Theresa May, in her Bank of England speech in defence of capitalism, said that “an open market place, in which everyone is free to participate” was key to the “open, innovative, free market economy.”

At the Tory conference, however, there is a bit of a closed market of corporations bidding for the attention of delegates inside the “security zone.”

It is evident that those with the fattest wallets get to crowd out the others.

The Tories are willing to sell any space to corporate lobbyists — even space on the delegates’ own chests. Each of the passes that hang on lanyards advertises two US nuclear firms Fluor and NuScale Power.

These two companies want to build some of a new wave of “small modular reactors“ — mini nuclear power stations, which Ms May’s government hopes will be cheaper than the wildly overpriced Hinkley Point reactor.

The government hope competition between mini-nuke firms will push the price down.

Civil servants have been recently holding meetings with different companies. But in the closed market inside the security zone, it is only the US nuclear duo that get their names on the delegates’ chests.

It will have netted the Tories a handy £10,000-£20,000. However, these two companies are bidders for small modular reactors. There is a rival British consortium led by Rolls-Royce.

When it comes to what Tory delegates see, patriotism always takes second place to money.

Unfortunately for Fluor and NuScale, many of the conference passes are in a yellow hue akin to that of folks in the Simpsons cartoon and rather like Homer Simpson’s ID card for the hazardous Springfield nuclear plant.

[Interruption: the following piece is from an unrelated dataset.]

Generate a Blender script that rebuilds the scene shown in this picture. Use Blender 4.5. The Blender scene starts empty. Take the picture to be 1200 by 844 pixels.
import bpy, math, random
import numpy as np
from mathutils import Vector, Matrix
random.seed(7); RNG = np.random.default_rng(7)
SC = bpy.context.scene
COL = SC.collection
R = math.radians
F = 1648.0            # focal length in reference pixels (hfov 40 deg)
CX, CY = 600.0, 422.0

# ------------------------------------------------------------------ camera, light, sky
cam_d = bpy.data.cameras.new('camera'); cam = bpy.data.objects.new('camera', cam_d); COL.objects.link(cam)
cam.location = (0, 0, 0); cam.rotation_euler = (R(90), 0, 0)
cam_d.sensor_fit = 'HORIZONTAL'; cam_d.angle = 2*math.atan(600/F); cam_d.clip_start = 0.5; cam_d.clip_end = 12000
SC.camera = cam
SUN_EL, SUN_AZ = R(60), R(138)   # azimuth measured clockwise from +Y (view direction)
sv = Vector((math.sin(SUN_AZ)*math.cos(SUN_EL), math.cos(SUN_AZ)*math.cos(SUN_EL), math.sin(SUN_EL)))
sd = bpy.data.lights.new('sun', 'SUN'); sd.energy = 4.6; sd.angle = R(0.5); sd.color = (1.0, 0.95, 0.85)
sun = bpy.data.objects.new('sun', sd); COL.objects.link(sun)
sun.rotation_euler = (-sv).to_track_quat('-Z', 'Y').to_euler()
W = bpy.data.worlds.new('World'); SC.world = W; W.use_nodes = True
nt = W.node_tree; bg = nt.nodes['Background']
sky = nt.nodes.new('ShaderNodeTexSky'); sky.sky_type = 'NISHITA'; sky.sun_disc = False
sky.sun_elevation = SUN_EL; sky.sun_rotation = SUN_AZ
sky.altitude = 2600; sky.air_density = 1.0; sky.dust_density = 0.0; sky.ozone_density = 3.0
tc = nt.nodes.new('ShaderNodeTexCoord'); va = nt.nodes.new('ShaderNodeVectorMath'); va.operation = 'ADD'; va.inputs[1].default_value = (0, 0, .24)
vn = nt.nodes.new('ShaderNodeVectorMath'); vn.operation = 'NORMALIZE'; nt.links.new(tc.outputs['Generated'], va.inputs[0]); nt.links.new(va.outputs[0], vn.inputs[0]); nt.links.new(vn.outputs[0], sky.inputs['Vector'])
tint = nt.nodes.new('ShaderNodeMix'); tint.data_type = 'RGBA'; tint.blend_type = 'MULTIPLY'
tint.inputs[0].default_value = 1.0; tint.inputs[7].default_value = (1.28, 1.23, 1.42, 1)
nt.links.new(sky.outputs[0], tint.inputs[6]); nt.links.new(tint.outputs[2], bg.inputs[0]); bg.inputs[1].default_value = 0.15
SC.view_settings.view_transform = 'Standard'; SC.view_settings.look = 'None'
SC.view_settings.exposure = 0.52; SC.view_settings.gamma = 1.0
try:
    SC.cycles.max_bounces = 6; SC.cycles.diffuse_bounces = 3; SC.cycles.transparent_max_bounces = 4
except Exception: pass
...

Heathrow Airport also pays to buy its way inside the conference “security zones” to promote its widely contested plans for a third runway.

The company has paid for an “airport-style lounge” inside both the Labour and the Tory conferences where approved delegates can “check in” and get a seat, a table and a complimentary cup of coffee.

The conference is busy, so any space to sit and talk or get out the laptop is a premium. But the marketing seems to fall down here — nobody really likes sitting in an airport lounge, even a business one. They might make flying a bit less stressful, but they don’t make anyone feel warm and fuzzy.